Gucci's 2017 cruise show won't take much cruising – at least, not for British press. The innately Italian house, founded in Florence, based in Milan and helmed by the Rome-born Alessandro Michele, has chosen to present its next pre-spring collection in London, with the show slated for the middle of next year.

Why London? Why not. “London is hot” said François-Henri Pinault back in 2013, after buying a majority stake in Christopher Kane's business. He has also made English the official language of Kering (the Pinault family own 40 per cent of said company through their Artémis Group). More telling than designer investments and the lingo, though, is the matter of cold, hard cash. According to Bain & Company, London's appetite for luxury is exceeded only by that of Paris or New York, while the UK as a whole comes third after America and China in the luxury-sales stakes, much the result of international tourism. In an apt, if rather unpleasant, illustration of that lust for luxe, earlier this month Gucci's Sloane Street store was ram-raided, with thieves stealing up to £100,000-worth of goods. They focused their attention on Gucci's desirable new Dionysus handbag, a retail hit since Michele introduced it in his debut womenswear show in February.

It's interesting to chart the ever-peripatetic cruise shows as indications of current retail climates. They're going where the money is – and where the clients are, too. The audiences of these shows are packed primarily with them, rather than with press or celebrities – real women who really wear these clothes, and spend really, really high amounts to do so. They're calling the shots: that's why fashion houses are ferrying themselves to New York or California – or even Tokyo. Dior showed there last December, and while a pamphlet detailed stuff such as Dior's creation of dresses for Princess Michiko, or for Margot Fonteyn's 1954 performance of Madame Butterfly, I suspect it was the creation of dresses for a lucrative seam of current Dior clients that motivated the move. They were out in force in Tokyo's audience of 1,400.

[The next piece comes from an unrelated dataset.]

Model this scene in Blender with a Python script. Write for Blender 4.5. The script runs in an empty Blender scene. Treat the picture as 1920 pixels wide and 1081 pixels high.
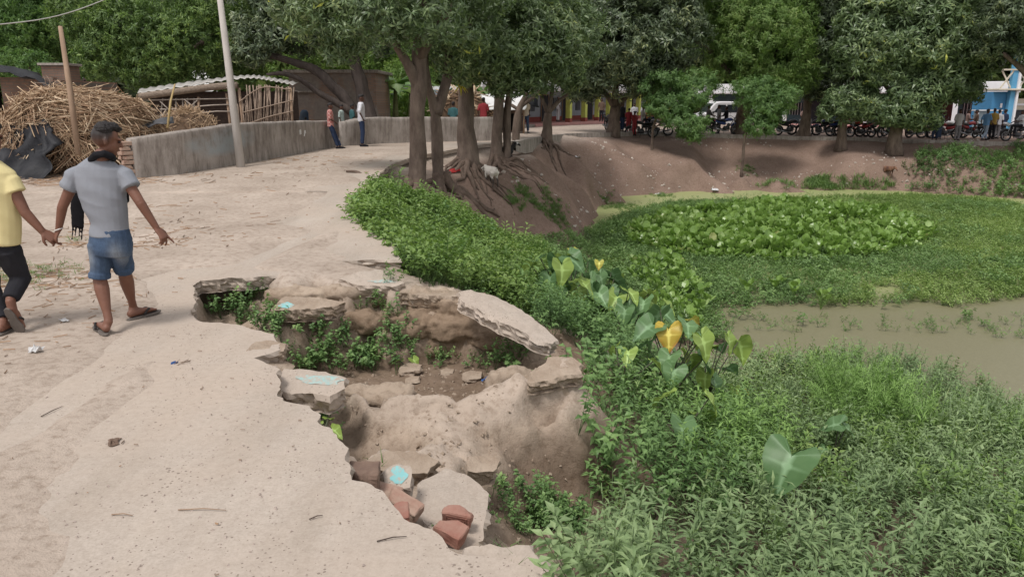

It's worth noting that Dior's first cruise show since 2008 was in Monte Carlo in 2013; Louis Vuitton also showed there last year. Fashion houses claim to theme their cruises around the creative – a Tokyo venue for a Manga-inspired Dior show, California for Vuitton's take on Americana. The pint-sized principality of Monaco is, to be fair, not especially rich in inspiration. It's cash-rich, though, built around multiple casinos (where you make money, in theory) and even more multiple boutiques (where you spend it, again in theory). I'm not expecting beefeaters on Gucci's cruise catwalk: London is evidently looked on with the same eyes as Monaco. And said eyes have pound signs flashing in them.